Je ne fais pas une apologie facile et glorieuse. Josémaria était un homme de pied en cap mais un homme de Dieu. Quarante trois années d’amitié m’autorisent à dire, à bon escient, qu’il était surdoué, mais que sa force lui venait de Dieu. Il tenait à être très humain et voulait que ses enfants le soient aussi, mais ancrés en Dieu. Il y aurait beaucoup à dire!
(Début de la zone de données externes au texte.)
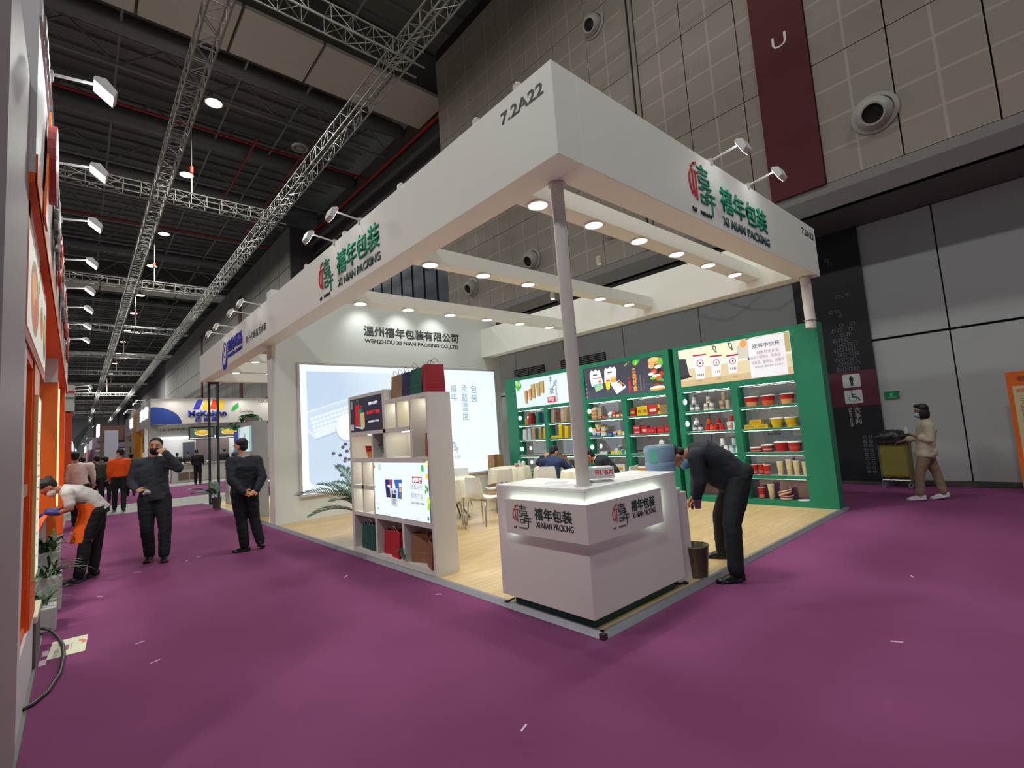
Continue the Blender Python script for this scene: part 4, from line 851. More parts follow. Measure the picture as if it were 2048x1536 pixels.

J’ai voulu, au courant de la plume, évoquer quelques souvenirs de mon amitié avec Josémaria Escriva de Balaguer. Qu’il me soit permis d’ajouter encore deux choses. Tout d’abord dire que dans le domaine de l’amitié, ce fut mon premier et mon plus fidèle ami. Il a sans doute eu beaucoup de prétextes pour me laisser tomber, pour m’oublier. Ce fut tout le contraire. J’ai des preuves touchantes de son amitié loyale. C’était une sommité et moi, qu’étais-je par rapport à lui ?
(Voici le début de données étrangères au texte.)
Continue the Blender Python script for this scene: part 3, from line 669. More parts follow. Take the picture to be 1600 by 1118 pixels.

Ensuite, je dois ajouter qu’il ne m’a jamais parlé directement ou indirectement de la possibilité de faire partie de son Œuvre. Et ce non pas du nombre de ses intimes, mais même pas de ses prêtres diocésains. Et le Seigneur est témoin de la quantité de moments de conversation que nous avons eus à propos de la sainteté sacerdotale. Je tenais à le faire savoir alors que d’aucuns m’ont placé dans les rangs de l’Opus Dei. Josémaria était très compréhensif. Il savait très bien que l’amitié est une chose et que l’appel de Dieu à une vie spécifiquement vouée à Lui dans des structures

comme celles de son Œuvre en est une autre. C’est la raison pour laquelle nous nous sommes aimés. Je crois que son amitié fut un don de Dieu pour moi. Ensuite, nous avons chacun suivi le chemin que le Seigneur avait tracé pour nous.